The LM27951 has 2 logic control pins. Both pins are active-high logic (HIGH = ON). There is an internal pulldown resistor (150 kΩ typical) connected between the enable pin (EN) and GND. There is no pullup or pulldown connected to the pulse width modulated (PWM) pin.

The EN pin is the master enable pin for the part. When the voltage on this pin is low (< 0.4 V), the part is in shutdown mode. In this mode, all internal circuitry is OFF and the part consumes very little supply current (< 1 µA typical). When the voltage on the EN pin is high (> 1 V), the device activates the charge pump and regulate the output voltage to its nominal value.

The PWM pin serves as a dedicated logic input for LED brightness control. When the voltage on this pin is low (< 0.4 V), the current sources are turned off, and no current flows through the LEDs. When the voltage on this pin is high (> 1 V), the currents sources turn on and regulate to the current level set by the resistor connected to the ISET pin.

7.4.2 Adjusting LED Brightness (PWM Control)

Perceived LED brightness can be adjusted using a PWM control signal on the LM27951 PWM logic input pin, turning the current sources ON and OFF at a rate faster than perceptible by the human eye. When this is done, the total brightness perceived is proportional to the duty cycle (D) of the PWM signal (D = the percentage of time that the LED is on in every PWM cycle). A simple example: if the LEDs are driven at 15 mA each with a PWM signal that has a 50% duty cycle, perceived LED brightness is about half as bright as compared to when the LEDs are driven continuously with 15 mA.

The minimum recommended PWM frequency is 100 Hz. Frequencies below this may be visible as flicker or blinking. The maximum recommended PWM frequency is 1 kHz. Frequencies above this may cause interference with internal current driver circuitry and/or noise in the audible range. Due to the regulation control loop, the maximum frequency and minimum duty cycle applied to the PWM pin must be chosen such that the minimum ON time is no less than 30 µs in duration. If a PWM signal is applied to the EN pin instead, the maximum frequency and minimum duty cycle should be chosen to accommodate both the LM27951 start-up time (330 µs typical) and the 30-µs control loop delay.

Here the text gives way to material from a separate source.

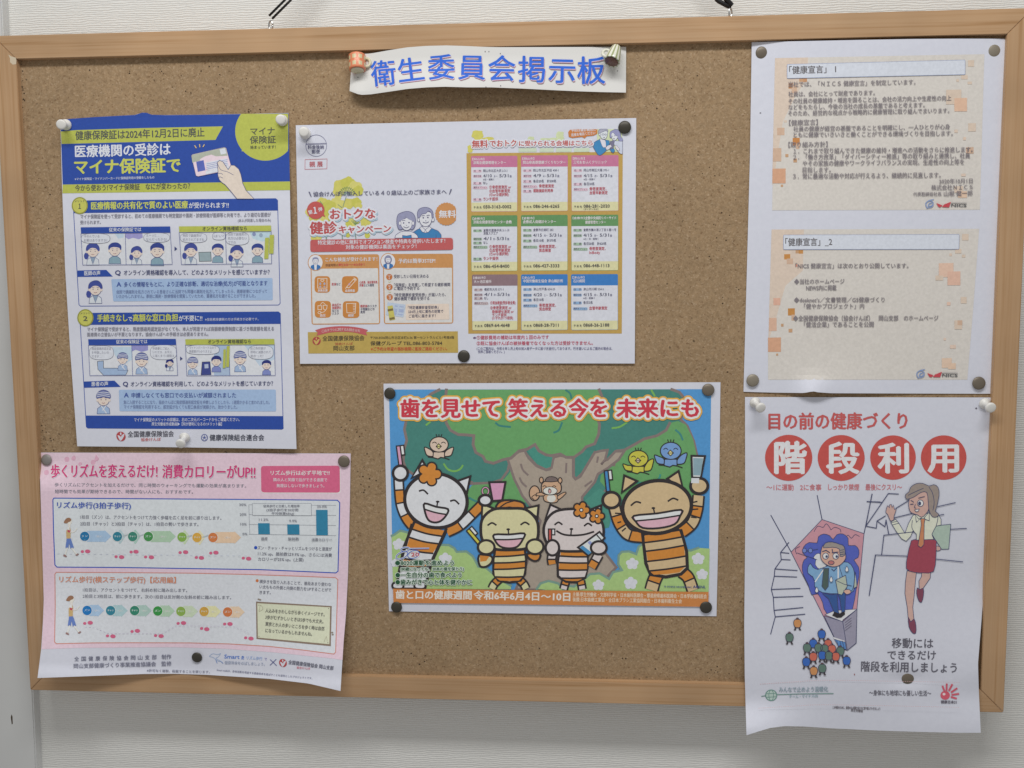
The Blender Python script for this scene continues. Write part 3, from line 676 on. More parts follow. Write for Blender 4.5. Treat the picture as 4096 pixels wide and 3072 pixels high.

The preferred method to adjust brightness is to keep the master EN voltage ON continuously and apply a PWM signal to the dedicated PWM input pin. The benefit of this type of connection can be best understood with a contrary example. When a PWM signal is connected to the master enable (EN) pin, the charge pump repeatedly turns on and off. Every time the charge pump turns on, there is an inrush of current as the capacitors, both internal and external, are recharged. This inrush current results in a current spike and a voltage dip at the input of the part. By applying the PWM signal to PWM logic input pin, the charge pump remains active, resulting in much lower input noise.

When the PWM signal must be connected to the EN pin, measures can be taken to reduce the magnitude of the charge-pump turnon transient response. More input capacitance, series resistors, and/or ferrite beads may provide benefits. If the current spikes and voltage dips can be tolerated, connecting the PWM signal to the EN pin does provide a benefit of lower supply current consumption. When the PWM signal to the EN pin is low, the LM27951 is shut down, and the input current is only a few micro-amps. This results in a lower time-averaged input current than the prior suggestion, where EN is kept on continuously.